Which begs the question: what if there could be an Uber of Philippine real estate? If tech innovation could disrupt an inefficient industry, what’s to stop others from disrupting real estate? In fact, whether the industry likes it or not, property hunters’ behavior is rapidly shifting, and they’re taking their home-search online. Here’s why:
1. Tech innovations put the power to homebuyers
In the not-too-distant past, people looking for properties drive by neighborhoods or leaf through pages of Sunday classifieds to find apartments for sale or for rent. This is quickly changing.
A 2014 survey by Lamudi Philippines found that 9 out of 10 real estate agents said that the Internet is now the preferred tool during the house-hunting process, while a 2015 survey conducted by the real estate portal found that Facebook, Google, and other online means are used by homebuyers in looking for properties 92 percent of the time.
This puts the power to homebuyers, who until recently have to rely on information fed to them by real estate agents. Homebuyers now can choose the property that falls within their requirements, regardless of which broker is handling it. In effect, they get to choose the property that falls within their budget, and let the agent do the grinding later.
2. Mere descriptions won’t cut it
If you have you ever seen classified ad posts of properties for sale or for rent, then you know how spectacularly short and unhelpful they are. It’s not because brevity for them is a virtue, but because every square inch of newspaper is expensive. Hence, it’s not unusual to see an advertisement like this:
“2BR Condo Makati Flood-free P50K/M.”
Besides generic location, number of bedroom, and price, there’s not much you’ll know about the property, so you have to see it for yourself. Imagine the inconvenience of driving to the property only to find out that it’s too rundown for your taste.

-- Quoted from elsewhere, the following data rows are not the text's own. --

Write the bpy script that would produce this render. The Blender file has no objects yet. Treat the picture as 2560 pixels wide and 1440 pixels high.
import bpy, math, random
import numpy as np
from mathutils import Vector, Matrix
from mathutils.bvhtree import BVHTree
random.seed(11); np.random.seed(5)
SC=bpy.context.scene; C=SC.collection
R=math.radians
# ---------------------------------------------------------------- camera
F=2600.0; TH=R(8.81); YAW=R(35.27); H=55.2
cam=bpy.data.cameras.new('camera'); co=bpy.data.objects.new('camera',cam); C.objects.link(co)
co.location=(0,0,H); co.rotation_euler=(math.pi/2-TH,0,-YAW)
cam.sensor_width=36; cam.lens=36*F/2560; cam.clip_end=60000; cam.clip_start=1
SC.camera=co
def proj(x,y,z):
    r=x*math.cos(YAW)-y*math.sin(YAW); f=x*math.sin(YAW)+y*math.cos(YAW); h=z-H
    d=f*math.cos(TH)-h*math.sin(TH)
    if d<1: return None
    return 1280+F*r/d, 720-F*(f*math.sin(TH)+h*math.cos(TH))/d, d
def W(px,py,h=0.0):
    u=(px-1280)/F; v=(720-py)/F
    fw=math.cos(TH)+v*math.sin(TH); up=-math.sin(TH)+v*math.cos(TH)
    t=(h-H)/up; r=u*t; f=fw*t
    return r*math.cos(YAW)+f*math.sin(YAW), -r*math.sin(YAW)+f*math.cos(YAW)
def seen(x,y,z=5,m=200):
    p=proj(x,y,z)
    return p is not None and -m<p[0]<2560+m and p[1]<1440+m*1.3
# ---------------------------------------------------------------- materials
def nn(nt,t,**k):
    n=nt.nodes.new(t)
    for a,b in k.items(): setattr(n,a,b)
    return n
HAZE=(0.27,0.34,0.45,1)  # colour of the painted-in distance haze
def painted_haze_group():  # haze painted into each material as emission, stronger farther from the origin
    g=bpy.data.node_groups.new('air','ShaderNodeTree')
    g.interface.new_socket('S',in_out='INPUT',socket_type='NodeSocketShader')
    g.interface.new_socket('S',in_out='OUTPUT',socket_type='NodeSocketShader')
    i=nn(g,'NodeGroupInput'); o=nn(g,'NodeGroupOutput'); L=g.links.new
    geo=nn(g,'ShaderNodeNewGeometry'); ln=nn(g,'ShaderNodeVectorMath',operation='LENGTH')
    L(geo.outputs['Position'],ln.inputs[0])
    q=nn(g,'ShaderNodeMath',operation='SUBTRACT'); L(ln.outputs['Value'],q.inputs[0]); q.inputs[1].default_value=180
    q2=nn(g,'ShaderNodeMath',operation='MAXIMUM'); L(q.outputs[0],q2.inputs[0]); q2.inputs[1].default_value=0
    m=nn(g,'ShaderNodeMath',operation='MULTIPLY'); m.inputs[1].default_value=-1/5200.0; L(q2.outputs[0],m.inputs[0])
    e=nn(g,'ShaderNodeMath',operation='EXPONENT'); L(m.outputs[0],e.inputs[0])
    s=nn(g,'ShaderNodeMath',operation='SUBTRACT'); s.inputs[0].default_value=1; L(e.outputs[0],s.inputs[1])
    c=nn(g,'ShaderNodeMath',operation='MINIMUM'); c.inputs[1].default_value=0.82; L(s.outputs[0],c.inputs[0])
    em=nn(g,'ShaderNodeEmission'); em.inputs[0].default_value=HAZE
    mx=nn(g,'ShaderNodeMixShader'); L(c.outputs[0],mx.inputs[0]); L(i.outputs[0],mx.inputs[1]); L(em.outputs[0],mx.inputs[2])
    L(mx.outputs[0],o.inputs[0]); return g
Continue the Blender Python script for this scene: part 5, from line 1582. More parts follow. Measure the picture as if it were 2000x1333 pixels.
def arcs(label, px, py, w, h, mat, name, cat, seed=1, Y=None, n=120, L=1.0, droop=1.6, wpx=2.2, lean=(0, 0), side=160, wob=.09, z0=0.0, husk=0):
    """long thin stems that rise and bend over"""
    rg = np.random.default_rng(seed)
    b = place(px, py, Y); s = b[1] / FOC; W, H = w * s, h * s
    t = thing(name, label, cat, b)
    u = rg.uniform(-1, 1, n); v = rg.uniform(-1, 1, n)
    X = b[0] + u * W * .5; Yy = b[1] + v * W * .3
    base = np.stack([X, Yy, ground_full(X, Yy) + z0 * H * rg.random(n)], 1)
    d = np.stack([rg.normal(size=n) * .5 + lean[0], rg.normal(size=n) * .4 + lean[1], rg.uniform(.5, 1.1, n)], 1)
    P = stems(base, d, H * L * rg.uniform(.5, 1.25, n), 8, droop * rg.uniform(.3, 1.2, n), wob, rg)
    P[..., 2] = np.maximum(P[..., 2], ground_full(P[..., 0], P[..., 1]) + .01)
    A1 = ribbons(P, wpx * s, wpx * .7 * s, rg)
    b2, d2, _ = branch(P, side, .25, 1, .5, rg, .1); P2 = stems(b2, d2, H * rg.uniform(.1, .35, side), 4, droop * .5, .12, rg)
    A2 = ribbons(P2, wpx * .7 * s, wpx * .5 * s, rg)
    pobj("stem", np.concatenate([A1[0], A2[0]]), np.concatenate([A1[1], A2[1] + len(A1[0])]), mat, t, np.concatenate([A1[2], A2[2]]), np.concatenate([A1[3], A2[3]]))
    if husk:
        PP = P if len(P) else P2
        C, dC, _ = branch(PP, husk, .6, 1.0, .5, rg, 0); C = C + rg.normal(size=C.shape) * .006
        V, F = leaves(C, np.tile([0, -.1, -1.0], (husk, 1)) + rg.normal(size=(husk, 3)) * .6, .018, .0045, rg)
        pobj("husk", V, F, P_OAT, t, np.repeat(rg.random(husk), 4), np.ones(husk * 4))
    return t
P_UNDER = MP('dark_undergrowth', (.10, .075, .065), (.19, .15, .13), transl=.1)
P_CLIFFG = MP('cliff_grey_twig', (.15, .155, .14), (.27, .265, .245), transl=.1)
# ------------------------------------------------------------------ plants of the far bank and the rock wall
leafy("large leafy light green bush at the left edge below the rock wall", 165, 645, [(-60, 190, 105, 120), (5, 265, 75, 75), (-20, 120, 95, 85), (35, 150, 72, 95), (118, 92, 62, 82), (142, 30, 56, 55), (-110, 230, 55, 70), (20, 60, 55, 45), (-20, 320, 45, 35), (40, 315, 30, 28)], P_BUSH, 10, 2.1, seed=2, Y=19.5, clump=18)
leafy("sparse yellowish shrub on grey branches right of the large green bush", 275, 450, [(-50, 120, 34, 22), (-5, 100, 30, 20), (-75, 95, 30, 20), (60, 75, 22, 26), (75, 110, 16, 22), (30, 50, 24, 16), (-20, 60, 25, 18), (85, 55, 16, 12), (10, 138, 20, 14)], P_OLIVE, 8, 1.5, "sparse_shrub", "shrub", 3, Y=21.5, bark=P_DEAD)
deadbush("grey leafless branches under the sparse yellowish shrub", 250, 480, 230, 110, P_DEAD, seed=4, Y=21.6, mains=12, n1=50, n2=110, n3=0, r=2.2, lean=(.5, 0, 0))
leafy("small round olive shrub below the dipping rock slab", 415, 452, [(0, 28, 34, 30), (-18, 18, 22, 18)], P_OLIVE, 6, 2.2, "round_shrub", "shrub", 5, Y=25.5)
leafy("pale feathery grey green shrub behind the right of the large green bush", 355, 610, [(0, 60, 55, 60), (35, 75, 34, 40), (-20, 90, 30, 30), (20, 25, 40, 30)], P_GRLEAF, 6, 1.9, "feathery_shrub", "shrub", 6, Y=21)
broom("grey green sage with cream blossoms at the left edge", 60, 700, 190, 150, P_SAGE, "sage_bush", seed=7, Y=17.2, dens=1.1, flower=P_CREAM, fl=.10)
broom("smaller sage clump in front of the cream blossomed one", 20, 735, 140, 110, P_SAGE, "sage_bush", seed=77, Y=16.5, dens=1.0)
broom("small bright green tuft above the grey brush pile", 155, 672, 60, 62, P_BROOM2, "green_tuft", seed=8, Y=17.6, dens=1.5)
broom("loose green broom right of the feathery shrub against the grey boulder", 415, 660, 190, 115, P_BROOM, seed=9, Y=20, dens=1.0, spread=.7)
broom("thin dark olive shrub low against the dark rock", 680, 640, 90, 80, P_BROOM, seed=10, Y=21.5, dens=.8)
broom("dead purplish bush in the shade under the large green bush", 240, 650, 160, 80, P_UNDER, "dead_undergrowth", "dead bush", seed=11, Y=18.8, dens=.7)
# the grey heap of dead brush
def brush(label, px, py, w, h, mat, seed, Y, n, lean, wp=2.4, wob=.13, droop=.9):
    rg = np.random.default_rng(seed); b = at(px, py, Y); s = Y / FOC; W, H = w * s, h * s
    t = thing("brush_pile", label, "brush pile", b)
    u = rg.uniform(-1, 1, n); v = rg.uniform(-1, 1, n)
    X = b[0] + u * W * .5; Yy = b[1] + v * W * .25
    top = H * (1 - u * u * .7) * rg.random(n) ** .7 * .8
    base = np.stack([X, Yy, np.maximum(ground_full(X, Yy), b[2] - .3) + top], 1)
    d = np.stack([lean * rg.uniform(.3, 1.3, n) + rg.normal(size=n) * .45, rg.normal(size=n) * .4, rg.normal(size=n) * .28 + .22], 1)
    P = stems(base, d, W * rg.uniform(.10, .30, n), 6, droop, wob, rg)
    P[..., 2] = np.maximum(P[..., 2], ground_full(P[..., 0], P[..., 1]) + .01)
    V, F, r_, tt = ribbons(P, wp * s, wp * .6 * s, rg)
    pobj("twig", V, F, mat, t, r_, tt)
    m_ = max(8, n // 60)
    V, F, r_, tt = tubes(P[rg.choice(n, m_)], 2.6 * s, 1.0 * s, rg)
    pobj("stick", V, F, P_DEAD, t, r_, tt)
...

Since listing portals are created to list every available property in the market, each listing can be as detailed as possible and have plenty of features, from map view, 360-degree photography, videos, and even loan calculators, capturing more targeted customers and saving time on probing on the part of the agent.
3. Data can inform agents’ marketing decisions
What if agents can know what time of the day homebuyers browse properties online, which locations they look at more frequently, and which property features interest them. Listing portals can provide data on these, and a lot more.
Gone are the days when marketing is all about gut-feel. Real estate agents can now use data and determine their target customers’ preferences on price, location, and property type so they can align their marketing strategies accordingly.
4. Agent ratings may change the way professionals do business
If customers can leave comments or feedback on their experience with a resort, a restaurant, or an airline, there is no reason not to apply this to real estate agents. After all, these professionals offer a service and their customers have every right to write a glowing assessment or express dissatisfaction.
In fact, agent ratings are not new. U.S.-based portals like Zillow, Trulia, and Redfin have this feature put in place. Although there are those who can potentially game the system, strict guidelines can be put in place to ensure that only legitimate comments from legitimate clients can write and submit a review.